> **INSTRUCTION**:
From the listing below, extract each line containing the string "scene".

> **SOURCE DATA**:
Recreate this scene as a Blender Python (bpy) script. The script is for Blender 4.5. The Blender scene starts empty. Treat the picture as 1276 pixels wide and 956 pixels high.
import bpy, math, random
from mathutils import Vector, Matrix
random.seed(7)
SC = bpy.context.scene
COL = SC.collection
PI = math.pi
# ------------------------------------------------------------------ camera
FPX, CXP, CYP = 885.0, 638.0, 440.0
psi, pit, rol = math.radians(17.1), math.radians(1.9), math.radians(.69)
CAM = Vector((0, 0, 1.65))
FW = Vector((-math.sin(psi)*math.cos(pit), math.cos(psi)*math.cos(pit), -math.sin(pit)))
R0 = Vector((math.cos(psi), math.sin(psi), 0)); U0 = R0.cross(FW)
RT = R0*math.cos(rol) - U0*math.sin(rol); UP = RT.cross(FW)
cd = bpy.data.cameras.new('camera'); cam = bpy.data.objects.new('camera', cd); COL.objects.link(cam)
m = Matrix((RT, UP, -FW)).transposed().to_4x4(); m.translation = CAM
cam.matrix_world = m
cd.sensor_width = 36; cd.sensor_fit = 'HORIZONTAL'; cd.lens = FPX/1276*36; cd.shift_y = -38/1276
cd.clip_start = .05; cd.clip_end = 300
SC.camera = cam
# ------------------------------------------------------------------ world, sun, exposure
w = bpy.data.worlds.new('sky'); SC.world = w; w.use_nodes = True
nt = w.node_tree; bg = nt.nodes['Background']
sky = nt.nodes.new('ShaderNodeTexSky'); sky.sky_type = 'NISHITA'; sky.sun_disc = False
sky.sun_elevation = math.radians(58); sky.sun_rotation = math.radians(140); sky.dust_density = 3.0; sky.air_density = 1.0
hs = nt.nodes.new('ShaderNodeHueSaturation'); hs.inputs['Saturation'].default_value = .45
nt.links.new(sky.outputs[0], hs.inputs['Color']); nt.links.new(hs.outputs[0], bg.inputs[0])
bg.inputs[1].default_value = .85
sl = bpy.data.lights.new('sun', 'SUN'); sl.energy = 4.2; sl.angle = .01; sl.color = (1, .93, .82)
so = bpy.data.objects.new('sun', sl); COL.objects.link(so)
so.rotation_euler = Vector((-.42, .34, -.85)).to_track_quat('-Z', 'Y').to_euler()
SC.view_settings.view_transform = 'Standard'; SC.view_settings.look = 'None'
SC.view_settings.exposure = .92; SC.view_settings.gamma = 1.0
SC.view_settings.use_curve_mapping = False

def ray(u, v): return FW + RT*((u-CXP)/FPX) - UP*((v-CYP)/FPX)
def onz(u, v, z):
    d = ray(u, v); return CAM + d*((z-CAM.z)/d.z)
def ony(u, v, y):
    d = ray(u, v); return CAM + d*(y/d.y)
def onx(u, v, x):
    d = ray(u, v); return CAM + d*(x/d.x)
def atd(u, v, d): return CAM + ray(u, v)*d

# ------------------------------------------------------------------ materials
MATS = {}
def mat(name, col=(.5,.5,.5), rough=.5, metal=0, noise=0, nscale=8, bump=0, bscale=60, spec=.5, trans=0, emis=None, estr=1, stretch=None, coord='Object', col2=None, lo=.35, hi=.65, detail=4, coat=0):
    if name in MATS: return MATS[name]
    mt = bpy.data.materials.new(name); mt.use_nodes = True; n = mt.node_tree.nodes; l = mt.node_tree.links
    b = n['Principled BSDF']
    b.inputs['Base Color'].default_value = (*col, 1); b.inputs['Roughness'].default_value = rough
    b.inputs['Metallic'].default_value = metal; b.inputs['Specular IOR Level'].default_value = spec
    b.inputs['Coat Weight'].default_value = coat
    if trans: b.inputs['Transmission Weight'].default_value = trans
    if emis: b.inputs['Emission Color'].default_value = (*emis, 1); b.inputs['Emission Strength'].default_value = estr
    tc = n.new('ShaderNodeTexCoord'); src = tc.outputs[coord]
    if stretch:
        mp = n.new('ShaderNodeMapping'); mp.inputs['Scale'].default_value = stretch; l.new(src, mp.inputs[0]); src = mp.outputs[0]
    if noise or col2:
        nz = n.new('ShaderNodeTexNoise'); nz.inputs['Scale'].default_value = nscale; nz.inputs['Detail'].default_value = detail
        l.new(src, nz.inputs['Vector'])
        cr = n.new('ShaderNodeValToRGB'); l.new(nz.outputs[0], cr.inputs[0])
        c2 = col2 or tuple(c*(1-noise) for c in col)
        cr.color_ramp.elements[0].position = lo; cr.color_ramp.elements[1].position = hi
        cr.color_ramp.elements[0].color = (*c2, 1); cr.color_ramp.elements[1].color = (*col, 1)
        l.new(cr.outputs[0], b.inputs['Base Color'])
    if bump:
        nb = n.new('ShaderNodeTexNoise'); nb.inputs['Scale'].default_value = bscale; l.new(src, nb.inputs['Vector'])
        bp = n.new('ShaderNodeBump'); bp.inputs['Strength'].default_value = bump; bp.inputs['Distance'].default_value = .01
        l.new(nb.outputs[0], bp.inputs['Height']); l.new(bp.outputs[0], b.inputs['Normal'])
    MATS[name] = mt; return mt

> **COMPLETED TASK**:
Recreate this scene as a Blender Python (bpy) script. The script is for Blender 4.5. The Blender scene starts empty. Treat the picture as 1276 pixels wide and 956 pixels high.
SC = bpy.context.scene